··· DATA TO PROCESS ···

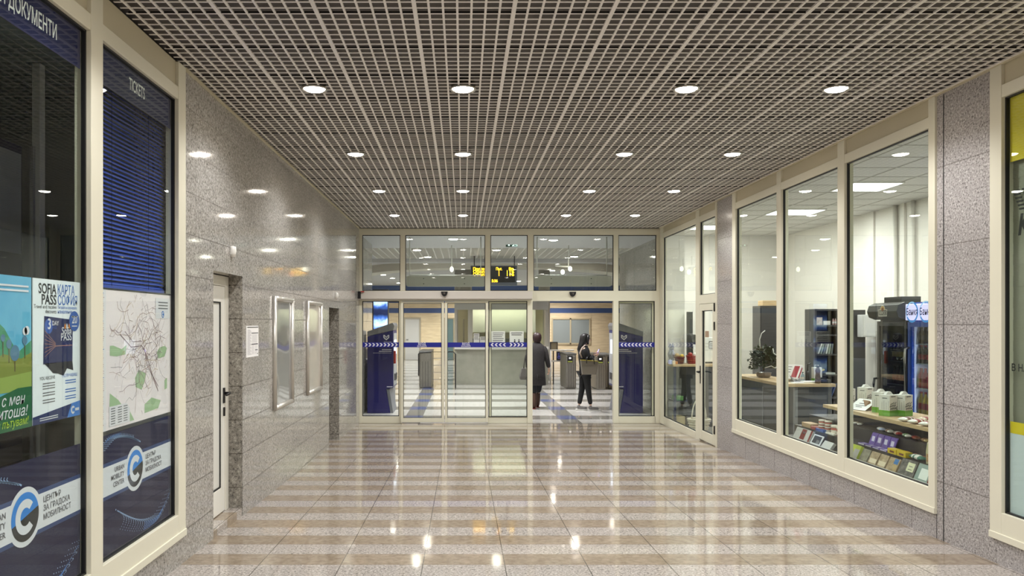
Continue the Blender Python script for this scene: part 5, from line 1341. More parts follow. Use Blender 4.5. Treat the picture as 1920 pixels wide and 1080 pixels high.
for k, (p, y_, r, lb) in enumerate(((1257, 14.06, .045, 'silver foil ornament at the wall end of the table'), (1261, 13.93, .04, 'tall silver foil ornament behind the packets'))):
    x = tx(p, y_); single('foil_ornament', MB().lathe((x, y_, TT), [(r, 0), (r * .6, .08), (r * 1.1, .16), (r * .5, .24), (r * .8, .3), (.004, .36)], 9, 0, False), mat('foil_silver', (190, 192, 204), .25, .6), lb, 'ornament')
single('wall_post', MB().box(4.12, 4.215, 14.12, 14.2, SF, 2.06), mat('post_dark', (84, 84, 82), .4), 'narrow dark upright board behind the red baskets', 'board', bevel=.003)
t = thing('white_cabinet', 'white counter cabinet with a small framed notice behind the shop door', 'cabinet', (4.35, 13.9, TT)); xa, xb = tx(1311.5, 13.9), tx(1341, 13.9)
obj('body', MB().box(xa, xb, 13.85, 14.1, TT + .03, TT + .47), WHITE, t, bevel=.006); obj('foot', MB().box(xa + .02, xb - .02, 13.88, 14.08, TT, TT + .03), DGREY, t)
b = MB().box(tx(1329.5, 13.84), tx(1337.5, 13.84), 13.842, 13.849, TT + .27, TT + .4, 0); b.box(tx(1330.3, 13.84), tx(1336.7, 13.84), 13.840, 13.842, TT + .28, TT + .385, 1)
for k in range(3): b.box(tx(1331, 13.84), tx(1336, 13.84), 13.839, 13.840, TT + .295 + .028 * k, TT + .305 + .028 * k, 0)
for k in range(3): b.box(tx(1320, 13.84), tx(1328, 13.84), 13.845, 13.849, TT + .24 + .06 * k, TT + .244 + .06 * k, 2)
obj('notice', b, [INK, PAPER, INK2], t)
t = thing('monitor', 'small dark screen standing on the table behind the door post', 'monitor', (tx(1299, 14), 14.0, TT)); obj('screen', MB().box(tx(1289, 14), tx(1309, 14), 14.0, 14.03, TT + .34, TT + .52), mat('screen_dark', (64, 62, 54), .3), t, bevel=.004); obj('stand', MB().box(tx(1297, 14), tx(1300, 14), 14.01, 14.03, TT, TT + .34), BLACK, t)
single('brown_box', MB().box(tx(1314, 13.95), tx(1327, 13.95), 13.88, 14.02, TT + .47, TT + .585), mat('box_brown', (150, 108, 84), .6), 'small brown box on top of the white counter cabinet', 'box', bevel=.003)
sbox(3.775, 3.90, 13.62, 13.9, .481, .56, SN[5], 'pale green packet on the low shelf under the side table')
sbox(3.775, 3.93, 13.62, 13.9, SF, .2, mat('crate_tan', (176, 160, 120), .6), 'tan crate on the floor under the side table', 'crate', 'crate')

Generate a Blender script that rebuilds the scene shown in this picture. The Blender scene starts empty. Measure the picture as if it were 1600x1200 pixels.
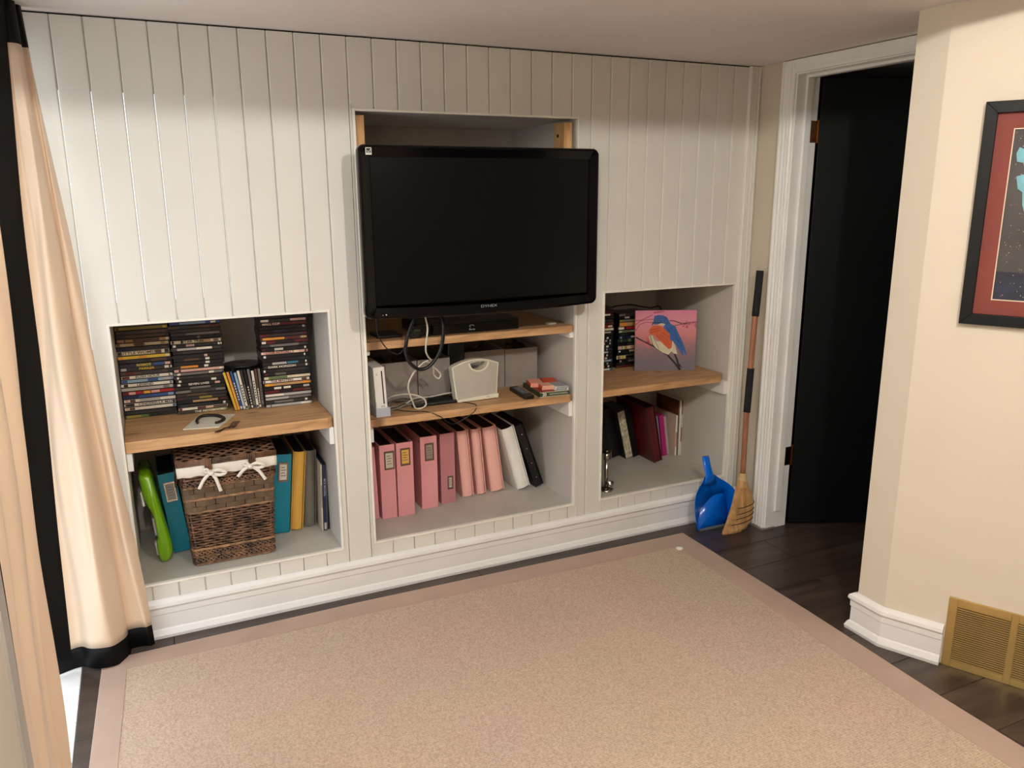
import bpy, bmesh, math, random
from mathutils import Vector, Matrix
from math import pi, sin, cos, radians
random.seed(7)
S = bpy.context.scene
COL = S.collection

# ------------------------------------------------------------------ camera
cd = bpy.data.cameras.new('camera')
cam = bpy.data.objects.new('camera', cd); COL.objects.link(cam)
FW = Vector((0.41173141, 0.88069645, -0.23420293)); RT = Vector((0.90525217, -0.42483104, -0.00609058)); UP = Vector((0.10486062, 0.20950903, 0.97216865))
CP = Vector((0.1654, -2.91217, 1.56964))
cam.matrix_world = Matrix(((RT.x, UP.x, -FW.x, CP.x), (RT.y, UP.y, -FW.y, CP.y), (RT.z, UP.z, -FW.z, CP.z), (0, 0, 0, 1)))
cd.sensor_width = 36; cd.lens = 1238.33 / 1600 * 36; cd.clip_start = 0.02
S.camera = cam
# ------------------------------------------------------------------ world, lights, exposure
W = bpy.data.worlds.new('world'); S.world = W; W.use_nodes = True
bg = W.node_tree.nodes['Background']; bg.inputs[0].default_value = (0.86, 0.93, 1.0, 1); bg.inputs[1].default_value = 1.9
S.view_settings.view_transform = 'Standard'; S.view_settings.look = 'None'
S.view_settings.gamma = 1; S.view_settings.use_curve_mapping = False
S.view_settings.exposure = 0.38
BULBS = [((1.25, -2.60, 2.285), 56), ((0.15, -2.75, 2.30), 40)]
BULB_COLOR = (1.0, 0.965, 0.91)

# ------------------------------------------------------------------ colour and materials
def lin(c):
    return tuple(((v / 255) / 12.92 if v / 255 <= 0.04045 else ((v / 255 + 0.055) / 1.055) ** 2.4) for v in c[:3])
MATS = {}
def mat(key, rgb, rough=0.6, metal=0.0, var=0.06, scale=6.0, bump=0.0, bscale=80.0, coat=0.0, spec=0.5, stretch=(1, 1, 1), sheen=0.0):
    if key in MATS: return MATS[key]
    m = bpy.data.materials.new(key); m.use_nodes = True
    nt = m.node_tree; n = nt.nodes; l = nt.links; p = n['Principled BSDF']
    a = lin(rgb)
    tc = n.new('ShaderNodeTexCoord'); mp = n.new('ShaderNodeMapping'); mp.inputs['Scale'].default_value = stretch
    l.new(tc.outputs['Object'], mp.inputs[0])
    no = n.new('ShaderNodeTexNoise'); no.inputs['Scale'].default_value = scale; no.inputs['Detail'].default_value = 4
    l.new(mp.outputs[0], no.inputs['Vector'])
    r = n.new('ShaderNodeValToRGB')
    r.color_ramp.elements[0].position = 0.3; r.color_ramp.elements[1].position = 0.7
    r.color_ramp.elements[0].color = (*[max(0, v * (1 - var * 1.5)) for v in a], 1)
    r.color_ramp.elements[1].color = (*[min(1, v * (1 + var)) for v in a], 1)
    l.new(no.outputs['Fac'], r.inputs[0]); l.new(r.outputs[0], p.inputs['Base Color'])
    p.inputs['Roughness'].default_value = rough; p.inputs['Metallic'].default_value = metal
    p.inputs['Coat Weight'].default_value = coat; p.inputs['Specular IOR Level'].default_value = spec
    if sheen: p.inputs['Sheen Weight'].default_value = sheen
    if bump:
        nb = n.new('ShaderNodeTexNoise'); nb.inputs['Scale'].default_value = bscale; nb.inputs['Detail'].default_value = 3
        l.new(mp.outputs[0], nb.inputs['Vector'])
        b = n.new('ShaderNodeBump'); b.inputs['Strength'].default_value = bump; b.inputs['Distance'].default_value = 0.004
        l.new(nb.outputs['Fac'], b.inputs['Height']); l.new(b.outputs[0], p.inputs['Normal'])
    MATS[key] = m; return m
def flat(rgb, rough=0.5, coat=0.0, metal=0.0):
    return mat('paint_%d_%d_%d_%d' % (*[int(v) for v in rgb[:3]], int(rough * 100 + metal * 1000)), rgb, rough, metal, var=0.05, scale=40, coat=coat)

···

▶ _WRITTEN EXERCISE_:
Provide the number of lines in the data above that contain the string "from", and nothing else.

▶ _REPLY_:
3